The enforcement of its orders is an area particularly within the discretion of the trial court. The father did not violate the letter of the judgment of the court. The court did not find the action of the father contumacious. The factual determination of contempt is a matter peculiarly for the trial court. Robertson v. State, 20 Ala.App. 514, 104 So. 516 (1924). The reviewing court determines if the law has been properly applied to the facts. We find no error. Schotz v. Oliver, 361 So.2d 605 (Ala.Civ. App.1978).

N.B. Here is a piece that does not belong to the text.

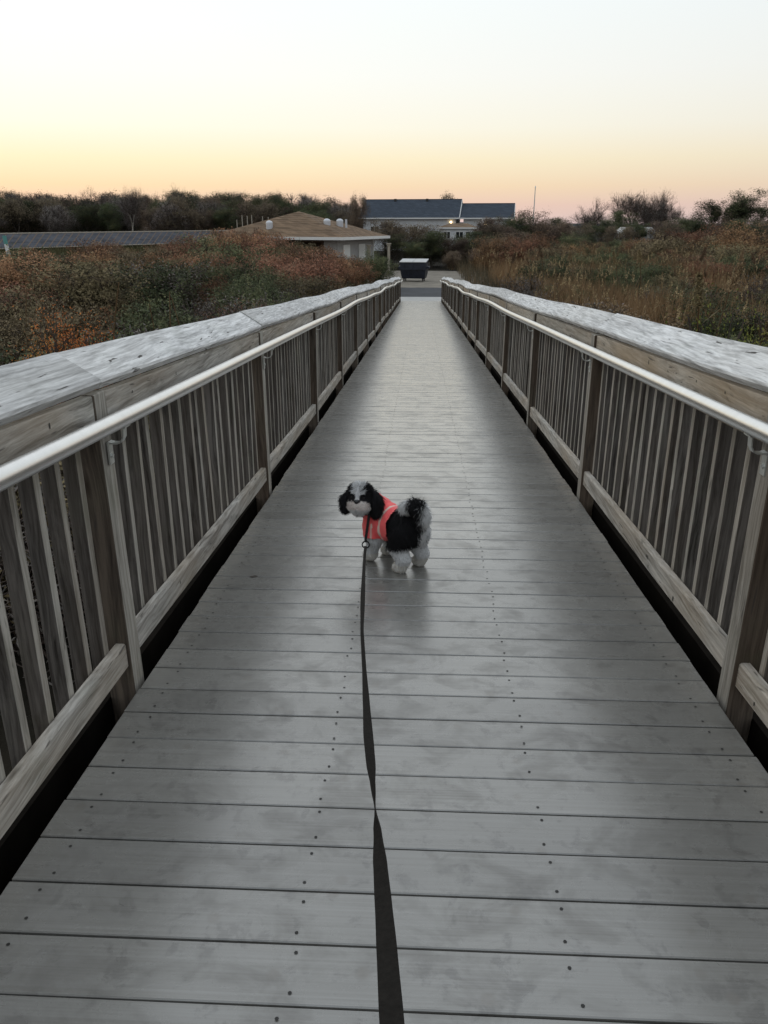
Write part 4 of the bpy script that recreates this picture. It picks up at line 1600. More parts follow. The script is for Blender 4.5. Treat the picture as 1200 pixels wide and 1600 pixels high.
for x0 in (1.6, 4.4, 7.4):
    window(BL, x0, x0 + 1.3, gz + 1.9, gz + 3.5, yf, house)
window(BL, x2 + 1.0, x2 + 2.0, gz + 1.9, gz + 3.4, yf2, house)
# porch of the lower wing
lobj(BL, 'porch_column', M['trim_white'], house, x2 + 3.2, x2 + 3.5, -0.2, 0.1, gz, ezz - 0.25)
lobj(BL, 'porch_door', M['wood_pale'], house, x2 + 3.9, x2 + 5.0, yf2 - 0.08, yf2 - 0.003, gz, gz + 2.3)
for k, (x0, yy, zz) in enumerate(((W1 - 1.2, yf, ezz - 0.62), (x2 + 3.75, yf2, ezz - 1.05))):
    b_ = lobj(BL, 'wall_lamp', M['steel_dark'], house, x0 - 0.08, x0 + 0.08, yy - 0.12, yy - 0.003, zz - 0.05, zz + 0.05)
    lobj(BL, 'lamp_glass', M['lamp_glow'], b_, x0 - 0.13, x0 + 0.13, yy - 0.28, yy - 0.121, zz - 0.14, zz + 0.12)
for x0 in (4.6, 9.4):
    lobj(BL, 'roof_vent', M['steel_dark'], r1, x0, x0 + 0.35, 4.0, 4.3, ridge_z - 0.3, ridge_z + 0.12)

# --- small annex in front of it
annex = empty('annex', (0, 0, 0))
tag(annex, 'small white outbuilding with a low brown hipped roof in front of the blue-roofed house', 'outbuilding')
A0 = at(683, 355.5, 104)
AL = local_frame(A0, math.radians(-9))
az = A0.z
aw, ad_ = 4.9, 4.0
cs = [AL(0, 0, az), AL(aw, 0, az), AL(aw, ad_, az), AL(0, ad_, az)]
rg_ = [AL(1.3, ad_ / 2, az + 0.5), AL(aw - 1.3, ad_ / 2, az + 0.5)]
mb = MB().add(cs + rg_, [(0, 1, 5, 4), (2, 3, 4, 5), (1, 2, 5), (3, 0, 4), (3, 2, 1, 0)])
ar = mb.obj('roof', M['shingle_brown'], annex)
for q in ((0, aw, -0.05, -0.004), (0, aw, ad_ + 0.004, ad_ + 0.05), (-0.05, -0.004, 0, ad_), (aw + 0.004, aw + 0.05, 0, ad_)):
    lobj(AL, 'fascia', M['trim_white'], ar, *q, az - 0.16, az + 0.02)
lobj(AL, 'wall', M['siding_white'], annex, 0.25, aw - 0.25, 0.25, ad_ - 0.25, gz, az - 0.01)
window(AL, 2.35, 3.35, az - 1.35, az - 0.45, 0.25, annex, 1)
window(AL, 3.6, 4.2, az - 1.35, az - 0.45, 0.25, annex, 0)
window(AL, 0.8, 1.7, az - 1.35, az - 0.45, 0.25, annex, 1)

# ------------------------------------------------------------------ dumpster
M['navy'] = simple('navy_painted_steel', (0.012, 0.016, 0.028), 0.5, 0.0, 0.5, 4, 0.1)
M['lid'] = simple('pale_grey_lid', (0.48, 0.48, 0.47), 0.55, 0, 0.1, 4)
D0 = at(647, 437.5, 56.2)
dump = empty('dumpster', (D0.x, D0.y, GROUND - 0.05), math.radians(-8))
tag(dump, 'dark navy dumpster with pale grey lid standing beyond the end of the ramp', 'dumpster')
w2, dp = 0.90, 0.60
z0, zf, zb = 0.20, 1.27, 1.40
prof = [(-dp + 0.12, z0), (dp - 0.05, z0), (dp, 0.55), (dp, zb), (-dp - 0.12, zf), (-dp - 0.12, 0.85)]
mb = MB()
k = len(prof)
vs = [(-w2 + (0.10 if z <= z0 else 0), y, z) for y, z in prof] + [(w2 - (0.10 if z <= z0 else 0), y, z) for y, z in prof]
mb.add(vs, [tuple(range(k)), tuple(reversed(range(k, 2 * k)))] + [(i, k + i, k + (i + 1) % k, (i + 1) % k) for i in range(k)])
mb.obj('bin_body', M['navy'], dump, bevel=0.02)
sl = (zb - zf) / (2 * dp + 0.12)
for x0, x1 in ((-w2 - 0.03, -0.01), (0.01, w2 + 0.03)):
    mb = MB()
    vs = []
    for (y, zz) in ((-dp - 0.2, zf - 0.01), (dp + 0.03, zb + 0.012)):
        vs += [(x0, y, zz + 0.012), (x1, y, zz + 0.012), (x1, y, zz + 0.062), (x0, y, zz + 0.062)]
    mb.add(vs, [(0, 1, 2, 3), (7, 6, 5, 4), (0, 4, 5, 1), (1, 5, 6, 2), (2, 6, 7, 3), (3, 7, 4, 0)])
    mb.obj('lid', M['lid'], dump, bevel=0.01)
for x in (-0.62, 0.0, 0.62):
    MB().box(x - 0.035, x + 0.035, -dp - 0.165, -dp - 0.122, 0.86, 1.2).obj('rib', M['navy'], dump)
MB().box(-w2 - 0.02, w2 + 0.02, -dp - 0.17, -dp - 0.123, 0.80, 0.86).obj('rib', M['navy'], dump)
for s in (-1, 1):
    MB().box(s * (w2 + 0.09) - 0.088, s * (w2 + 0.09) + 0.088, -0.35, 0.35, 0.86, 1.0).obj('fork_pocket', M['navy'], dump)
    for y in (-0.35, 0.42):
        q = MB().box(s * 0.66 - 0.05, s * 0.66 + 0.05, y - 0.06, y + 0.06, 0.13, 0.199)
        cst = q.obj('caster', M['steel_dark'], dump)
        MB().tube([(s * 0.66 - 0.03, y, 0.075), (s * 0.66 + 0.03, y, 0.075)], 0.075, 12).obj('wheel', M['steel_dark'], cst)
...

The court’s order that the wife pay the husband $500 for an attorney’s fee may not stand in this case. The evidence shows the wife to be a housewife. There was no evidence that she had an income or estate from which to pay the husband an attorney fee. Such a fee could only be granted under the alimony statute. Haynes v. Haynes, 360 So.2d 1016 (Ala.Civ.App.1978). There was no issue of alimony or child support in this case. There was no evidence of inability of the husband to pay *892his attorney. The evidence rather showed him to be a professional engineer employed in a responsible position. We are not cited to nor do we know of any authority in the court to assess an attorney fee against a petitioner as a part of costs or as a penalty. An attorney fee may be granted to the successful party in an action only upon authority of statute or contract. City of Montgomery v. Collins, 355 So.2d 1111 (Ala. 1978).
For the same reasons stated above, the husband’s request for attorney’s fee on appeal is denied. We do not decide whether an attorney could be properly awarded to either party by judgment upon petition for modification of child custody.
AFFIRMED IN PART, REVERSED IN PART AND REMANDED.
BRADLEY, J., concurs.
HOLMES, J., concurs in the result only.